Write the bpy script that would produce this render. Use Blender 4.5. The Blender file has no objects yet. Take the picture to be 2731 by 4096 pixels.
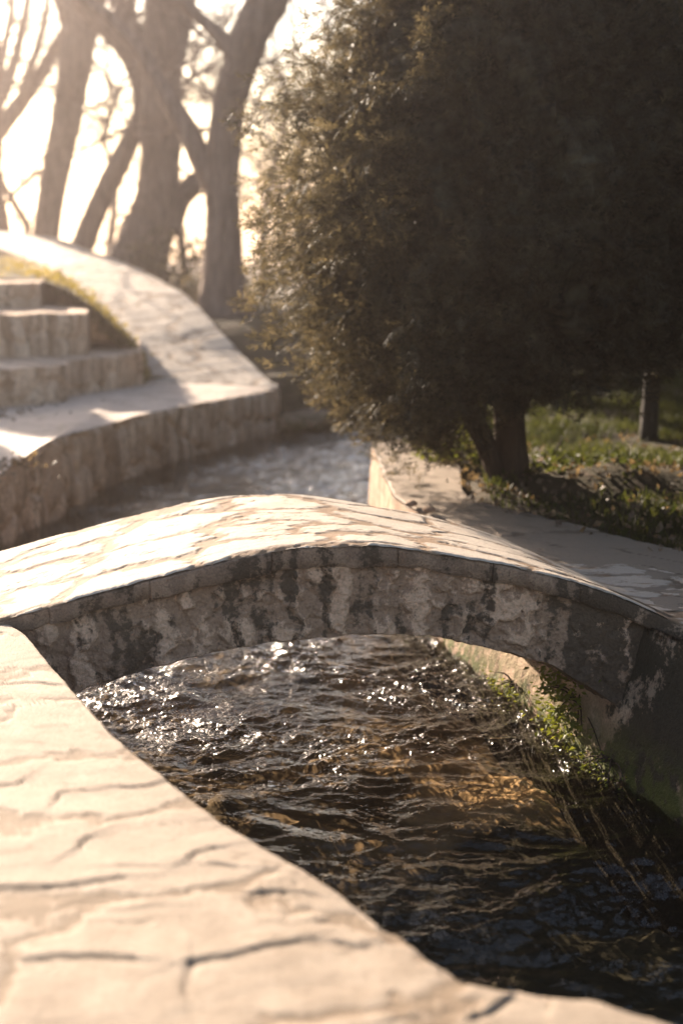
import bpy, math, random
import numpy as np
from mathutils import Vector, Matrix
R = math.radians
rng = np.random.default_rng(7)
random.seed(7)
SC = bpy.context.scene
COL = SC.collection

# ------------------------------------------------------------------ camera, sky, sun, exposure
CAM_H, PITCH, F = 1.2, R(11.4), 5689.0          # metres, radians, focal length in photo pixels (2731 x 4096)
cd = bpy.data.cameras.new('camera'); cam = bpy.data.objects.new('camera', cd); COL.objects.link(cam)
cam.location = (0, 0, CAM_H); cam.rotation_euler = (math.pi/2 - PITCH, 0, 0)
cd.sensor_fit = 'VERTICAL'; cd.sensor_height = 36; cd.sensor_width = 24; cd.lens = 50
cd.clip_start = 0.05; cd.clip_end = 3000
cd.dof.use_dof = True; cd.dof.focus_distance = 4.40; cd.dof.aperture_fstop = 1.7; cd.dof.aperture_blades = 0
SC.camera = cam

SUN_EL, SUN_AZ = R(19), R(-31)                   # sun ahead of the camera and to its left
w = bpy.data.worlds.new('World'); SC.world = w; w.use_nodes = True
nt = w.node_tree; bg = nt.nodes['Background']
sky = nt.nodes.new('ShaderNodeTexSky'); sky.sky_type = 'NISHITA'; sky.sun_disc = False
sky.sun_elevation = SUN_EL; sky.sun_rotation = SUN_AZ
sky.air_density = 1.0; sky.dust_density = 1.5; sky.ozone_density = 0.6; sky.altitude = 200
nt.links.new(sky.outputs['Color'], bg.inputs['Color']); bg.inputs['Strength'].default_value = 0.066
sd = bpy.data.lights.new('sun', 'SUN'); sun = bpy.data.objects.new('sun', sd); COL.objects.link(sun)
sd.energy = 5.0; sd.angle = R(0.5); sd.color = (1.0, 0.88, 0.74)
SUN = Vector((math.sin(SUN_AZ)*math.cos(SUN_EL), math.cos(SUN_AZ)*math.cos(SUN_EL), math.sin(SUN_EL)))
sun.rotation_euler = SUN.to_track_quat('Z', 'Y').to_euler(); sun.location = (-8, 16, 9)
SC.view_settings.view_transform = 'Standard'; SC.view_settings.look = 'None'
SC.view_settings.use_white_balance = True; SC.view_settings.white_balance_temperature = 7100; SC.view_settings.white_balance_tint = 14
SC.view_settings.exposure = 2.0; SC.view_settings.gamma = 1.0; SC.view_settings.use_curve_mapping = False
SC.render.engine = 'CYCLES'
SC.cycles.use_denoising = True
SC.cycles.max_bounces = 6; SC.cycles.diffuse_bounces = 3; SC.cycles.glossy_bounces = 3
SC.cycles.transparent_max_bounces = 8; SC.cycles.volume_bounces = 0; SC.cycles.transmission_bounces = 3
SC.cycles.caustics_reflective = False; SC.cycles.caustics_refractive = False
SC.cycles.sample_clamp_indirect = 4.0

# ------------------------------------------------------------------ pixel -> world (photo read at 1568 x 2352)
K = 2731/1568
def ray(u, v):
    dx = (u*K - 1365.5)/F; dy = (2048 - v*K)/F
    c, s = math.cos(PITCH), math.sin(PITCH)
    return (dx, c + dy*s, -s + dy*c)
def gz(u, v, z=0.0):
    d = ray(u, v); t = (z - CAM_H)/d[2]; return np.array((d[0]*t, d[1]*t, z))
def gy(u, v, Y):
    d = ray(u, v); t = Y/d[1]; return np.array((d[0]*t, Y, CAM_H + d[2]*t))

# ------------------------------------------------------------------ noise
def _h(ix, iy, s):
    n = (ix.astype(np.int64)*374761393 + iy.astype(np.int64)*668265263 + s*1274126177) & 0xFFFFFFFF
    n = ((n ^ (n >> 13))*1274126177) & 0xFFFFFFFF
    return ((n ^ (n >> 16)) & 0xFFFFFF)/float(0xFFFFFF)
def pn(x, y, s=0):
    x = np.asarray(x, float); y = np.asarray(y, float)
    ix = np.floor(x); iy = np.floor(y); fx = x-ix; fy = y-iy
    def g(a, b):
        t = _h(ix+a, iy+b, s)*2*np.pi; return np.cos(t)*(fx-a) + np.sin(t)*(fy-b)
    ux = fx*fx*fx*(fx*(fx*6-15)+10); uy = fy*fy*fy*(fy*(fy*6-15)+10)
    a = g(0,0)*(1-ux)+g(1,0)*ux; b = g(0,1)*(1-ux)+g(1,1)*ux
    return (a*(1-uy)+b*uy)*1.5
def fbm(x, y, s=0, o=4, gain=.5):
    t = 0; a = 1
    for i in range(o): t = t + a*pn(x*2**i+i*17.3, y*2**i-i*9.1, s+i); a *= gain
    return t
def sst(a, b, x):
    t = np.clip((x-a)/(b-a), 0, 1); return t*t*(3-2*t)
def voro(x, y, s=0, jit=.85):
    ix = np.floor(x); iy = np.floor(y); f1 = np.full(x.shape, 9.); f2 = f1.copy(); cid = np.zeros(x.shape)
    for a in (-1,0,1):
        for b in (-1,0,1):
            cx = ix+a; cy = iy+b
            px = cx+.5+(_h(cx,cy,s)-.5)*jit; py = cy+.5+(_h(cx,cy,s+5)-.5)*jit
            d = np.hypot(px-x, py-y); r = _h(cx,cy,s+9)
            new = d < f1
            f2 = np.where(new, f1, np.minimum(f2, d)); cid = np.where(new, r, cid); f1 = np.where(new, d, f1)
    return f1, f2, cid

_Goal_
Leave out the pictures and repeat exactly the lines from the start of the material through the line that contains "COL = SC.collection", both included.

_Answer to the exercise_
Write the bpy script that would produce this render. Use Blender 4.5. The Blender file has no objects yet. Take the picture to be 2731 by 4096 pixels.
import bpy, math, random
import numpy as np
from mathutils import Vector, Matrix
R = math.radians
rng = np.random.default_rng(7)
random.seed(7)
SC = bpy.context.scene
COL = SC.collection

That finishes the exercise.